╔══
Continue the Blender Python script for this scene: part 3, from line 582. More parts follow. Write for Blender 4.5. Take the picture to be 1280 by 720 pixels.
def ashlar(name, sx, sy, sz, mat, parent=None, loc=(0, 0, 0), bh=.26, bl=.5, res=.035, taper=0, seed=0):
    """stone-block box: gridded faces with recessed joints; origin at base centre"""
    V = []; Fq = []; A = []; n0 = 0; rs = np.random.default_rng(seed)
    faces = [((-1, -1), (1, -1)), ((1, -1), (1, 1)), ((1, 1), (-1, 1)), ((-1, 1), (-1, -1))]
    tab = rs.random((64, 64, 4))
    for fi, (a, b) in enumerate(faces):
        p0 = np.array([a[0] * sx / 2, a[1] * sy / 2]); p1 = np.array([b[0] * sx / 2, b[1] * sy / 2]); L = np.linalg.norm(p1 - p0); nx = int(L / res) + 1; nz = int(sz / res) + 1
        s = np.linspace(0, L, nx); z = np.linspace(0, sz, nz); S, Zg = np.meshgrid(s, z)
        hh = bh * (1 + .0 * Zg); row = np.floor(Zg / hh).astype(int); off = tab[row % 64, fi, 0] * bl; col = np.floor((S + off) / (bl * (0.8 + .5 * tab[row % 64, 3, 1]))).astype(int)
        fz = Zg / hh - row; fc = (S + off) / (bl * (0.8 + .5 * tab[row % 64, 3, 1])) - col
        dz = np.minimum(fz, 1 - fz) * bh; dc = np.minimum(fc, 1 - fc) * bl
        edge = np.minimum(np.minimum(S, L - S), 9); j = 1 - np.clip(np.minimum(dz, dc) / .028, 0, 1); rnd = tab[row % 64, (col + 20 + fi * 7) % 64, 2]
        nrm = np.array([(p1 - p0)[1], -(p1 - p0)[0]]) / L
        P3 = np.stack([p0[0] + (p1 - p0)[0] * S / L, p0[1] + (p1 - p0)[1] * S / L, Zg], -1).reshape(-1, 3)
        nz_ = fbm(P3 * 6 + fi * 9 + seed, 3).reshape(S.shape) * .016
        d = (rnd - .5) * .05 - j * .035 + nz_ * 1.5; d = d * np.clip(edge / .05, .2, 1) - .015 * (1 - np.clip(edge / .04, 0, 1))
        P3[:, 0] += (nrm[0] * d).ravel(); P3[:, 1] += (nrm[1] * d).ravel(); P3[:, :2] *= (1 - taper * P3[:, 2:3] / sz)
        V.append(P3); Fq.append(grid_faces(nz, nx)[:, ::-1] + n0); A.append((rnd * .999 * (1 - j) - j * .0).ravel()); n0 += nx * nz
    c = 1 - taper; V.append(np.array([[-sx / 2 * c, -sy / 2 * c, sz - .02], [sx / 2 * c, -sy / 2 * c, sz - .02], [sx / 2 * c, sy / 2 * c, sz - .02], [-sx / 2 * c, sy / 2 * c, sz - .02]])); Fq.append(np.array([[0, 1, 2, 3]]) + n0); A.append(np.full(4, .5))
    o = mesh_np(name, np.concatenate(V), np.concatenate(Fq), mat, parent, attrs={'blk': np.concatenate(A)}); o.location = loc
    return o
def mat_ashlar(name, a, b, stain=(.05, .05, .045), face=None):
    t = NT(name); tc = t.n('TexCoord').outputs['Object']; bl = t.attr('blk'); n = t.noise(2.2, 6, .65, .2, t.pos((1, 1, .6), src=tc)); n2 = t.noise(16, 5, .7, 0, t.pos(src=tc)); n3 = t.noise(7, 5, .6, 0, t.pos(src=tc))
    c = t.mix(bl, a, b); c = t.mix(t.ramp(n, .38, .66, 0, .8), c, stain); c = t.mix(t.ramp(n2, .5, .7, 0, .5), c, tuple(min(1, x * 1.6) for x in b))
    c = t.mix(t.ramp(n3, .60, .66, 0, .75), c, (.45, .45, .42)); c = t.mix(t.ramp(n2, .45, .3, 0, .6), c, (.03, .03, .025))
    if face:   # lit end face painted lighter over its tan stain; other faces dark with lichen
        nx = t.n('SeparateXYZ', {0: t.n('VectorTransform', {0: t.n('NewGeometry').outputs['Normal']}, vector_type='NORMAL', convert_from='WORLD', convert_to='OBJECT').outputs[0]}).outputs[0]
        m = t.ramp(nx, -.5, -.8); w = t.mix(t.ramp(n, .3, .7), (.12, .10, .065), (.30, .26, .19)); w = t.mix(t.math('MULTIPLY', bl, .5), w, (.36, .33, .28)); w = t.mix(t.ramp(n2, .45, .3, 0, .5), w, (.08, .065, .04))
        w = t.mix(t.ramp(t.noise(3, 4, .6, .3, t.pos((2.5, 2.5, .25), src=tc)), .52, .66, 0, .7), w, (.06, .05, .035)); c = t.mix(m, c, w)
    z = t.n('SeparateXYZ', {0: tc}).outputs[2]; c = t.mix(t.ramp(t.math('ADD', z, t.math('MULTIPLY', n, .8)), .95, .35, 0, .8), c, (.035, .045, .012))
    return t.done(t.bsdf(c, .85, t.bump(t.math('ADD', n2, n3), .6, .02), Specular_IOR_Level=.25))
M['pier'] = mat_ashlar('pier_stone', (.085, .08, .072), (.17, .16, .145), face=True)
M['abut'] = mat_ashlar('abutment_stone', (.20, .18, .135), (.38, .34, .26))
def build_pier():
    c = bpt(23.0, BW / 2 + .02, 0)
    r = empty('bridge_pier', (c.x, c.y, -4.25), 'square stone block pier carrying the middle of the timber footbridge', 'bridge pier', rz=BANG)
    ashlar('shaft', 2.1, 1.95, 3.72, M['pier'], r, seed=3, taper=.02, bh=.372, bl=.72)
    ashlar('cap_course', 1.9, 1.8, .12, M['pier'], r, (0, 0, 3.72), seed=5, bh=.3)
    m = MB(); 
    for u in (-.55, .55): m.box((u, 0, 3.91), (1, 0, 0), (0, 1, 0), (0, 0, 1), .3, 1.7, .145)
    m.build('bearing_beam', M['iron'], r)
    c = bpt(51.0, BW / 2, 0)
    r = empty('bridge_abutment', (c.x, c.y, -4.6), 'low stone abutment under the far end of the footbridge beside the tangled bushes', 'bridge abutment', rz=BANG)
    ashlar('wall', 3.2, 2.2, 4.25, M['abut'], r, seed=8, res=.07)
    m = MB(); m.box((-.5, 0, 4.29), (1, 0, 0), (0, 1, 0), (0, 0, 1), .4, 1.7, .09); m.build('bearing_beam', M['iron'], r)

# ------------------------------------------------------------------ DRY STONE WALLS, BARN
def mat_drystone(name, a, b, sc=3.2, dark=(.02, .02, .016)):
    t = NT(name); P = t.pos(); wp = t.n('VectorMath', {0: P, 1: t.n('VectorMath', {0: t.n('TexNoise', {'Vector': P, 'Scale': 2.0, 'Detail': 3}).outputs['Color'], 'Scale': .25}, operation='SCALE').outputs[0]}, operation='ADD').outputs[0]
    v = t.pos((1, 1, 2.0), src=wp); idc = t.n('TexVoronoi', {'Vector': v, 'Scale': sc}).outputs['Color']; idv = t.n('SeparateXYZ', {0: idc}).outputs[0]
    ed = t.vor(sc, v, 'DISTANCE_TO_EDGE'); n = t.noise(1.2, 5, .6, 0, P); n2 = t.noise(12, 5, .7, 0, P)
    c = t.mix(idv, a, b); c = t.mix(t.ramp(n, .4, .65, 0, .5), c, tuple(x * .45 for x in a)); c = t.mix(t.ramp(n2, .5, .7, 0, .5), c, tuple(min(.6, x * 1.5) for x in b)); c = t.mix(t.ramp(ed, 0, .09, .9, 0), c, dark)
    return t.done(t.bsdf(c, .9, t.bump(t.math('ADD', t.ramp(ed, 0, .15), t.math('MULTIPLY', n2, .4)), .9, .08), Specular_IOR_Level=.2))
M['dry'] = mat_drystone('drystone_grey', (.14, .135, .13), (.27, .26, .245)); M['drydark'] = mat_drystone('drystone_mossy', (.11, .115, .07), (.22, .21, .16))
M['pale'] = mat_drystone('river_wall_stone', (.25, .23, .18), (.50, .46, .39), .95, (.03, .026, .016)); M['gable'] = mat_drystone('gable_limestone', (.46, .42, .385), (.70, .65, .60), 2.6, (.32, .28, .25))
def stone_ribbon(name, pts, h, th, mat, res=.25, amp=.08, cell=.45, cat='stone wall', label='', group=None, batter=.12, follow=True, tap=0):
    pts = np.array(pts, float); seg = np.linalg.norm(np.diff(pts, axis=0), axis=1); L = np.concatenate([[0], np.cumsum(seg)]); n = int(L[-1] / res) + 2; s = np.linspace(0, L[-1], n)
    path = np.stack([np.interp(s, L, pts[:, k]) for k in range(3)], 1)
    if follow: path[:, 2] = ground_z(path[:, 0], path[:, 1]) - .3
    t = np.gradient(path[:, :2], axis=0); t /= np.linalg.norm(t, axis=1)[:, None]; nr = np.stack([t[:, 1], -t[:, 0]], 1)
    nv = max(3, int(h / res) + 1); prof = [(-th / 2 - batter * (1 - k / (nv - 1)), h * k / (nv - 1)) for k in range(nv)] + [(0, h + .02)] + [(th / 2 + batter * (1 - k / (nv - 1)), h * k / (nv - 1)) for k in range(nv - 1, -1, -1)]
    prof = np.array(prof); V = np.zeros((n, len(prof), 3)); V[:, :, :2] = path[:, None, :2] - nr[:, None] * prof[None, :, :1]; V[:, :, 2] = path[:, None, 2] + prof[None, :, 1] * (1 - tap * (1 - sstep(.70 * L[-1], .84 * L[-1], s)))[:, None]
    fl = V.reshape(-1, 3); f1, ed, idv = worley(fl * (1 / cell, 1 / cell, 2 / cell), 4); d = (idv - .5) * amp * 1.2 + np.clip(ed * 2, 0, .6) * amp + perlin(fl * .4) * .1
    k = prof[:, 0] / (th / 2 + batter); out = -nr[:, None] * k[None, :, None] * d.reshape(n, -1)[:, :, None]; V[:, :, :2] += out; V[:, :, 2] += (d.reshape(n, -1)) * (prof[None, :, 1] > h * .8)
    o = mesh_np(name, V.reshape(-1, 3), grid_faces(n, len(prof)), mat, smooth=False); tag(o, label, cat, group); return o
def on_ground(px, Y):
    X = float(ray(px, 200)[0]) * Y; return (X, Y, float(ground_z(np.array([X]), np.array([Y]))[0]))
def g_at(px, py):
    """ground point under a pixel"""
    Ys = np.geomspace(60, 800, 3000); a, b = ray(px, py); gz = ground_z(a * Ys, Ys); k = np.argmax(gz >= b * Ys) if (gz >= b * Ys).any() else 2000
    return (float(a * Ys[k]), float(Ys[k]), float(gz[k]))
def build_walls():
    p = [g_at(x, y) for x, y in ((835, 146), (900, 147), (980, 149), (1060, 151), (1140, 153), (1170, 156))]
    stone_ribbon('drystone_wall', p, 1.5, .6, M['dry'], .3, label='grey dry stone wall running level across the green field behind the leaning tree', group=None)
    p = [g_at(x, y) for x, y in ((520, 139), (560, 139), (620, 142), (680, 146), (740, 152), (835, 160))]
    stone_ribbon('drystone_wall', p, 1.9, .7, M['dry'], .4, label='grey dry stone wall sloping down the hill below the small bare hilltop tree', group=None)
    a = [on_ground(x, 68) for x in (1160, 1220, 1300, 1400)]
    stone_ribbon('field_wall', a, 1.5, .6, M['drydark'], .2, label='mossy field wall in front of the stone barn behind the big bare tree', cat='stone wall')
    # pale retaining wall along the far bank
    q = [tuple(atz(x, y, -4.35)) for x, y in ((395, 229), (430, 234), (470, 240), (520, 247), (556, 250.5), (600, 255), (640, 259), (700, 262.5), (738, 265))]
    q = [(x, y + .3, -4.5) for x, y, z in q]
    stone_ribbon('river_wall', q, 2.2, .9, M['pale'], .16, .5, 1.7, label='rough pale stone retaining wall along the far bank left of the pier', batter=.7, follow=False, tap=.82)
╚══
Goal: Return all the lines that contain the string "with".

Final answer:
    """stone-block box: gridded faces with recessed joints; origin at base centre"""
    if face:   # lit end face painted lighter over its tan stain; other faces dark with lichen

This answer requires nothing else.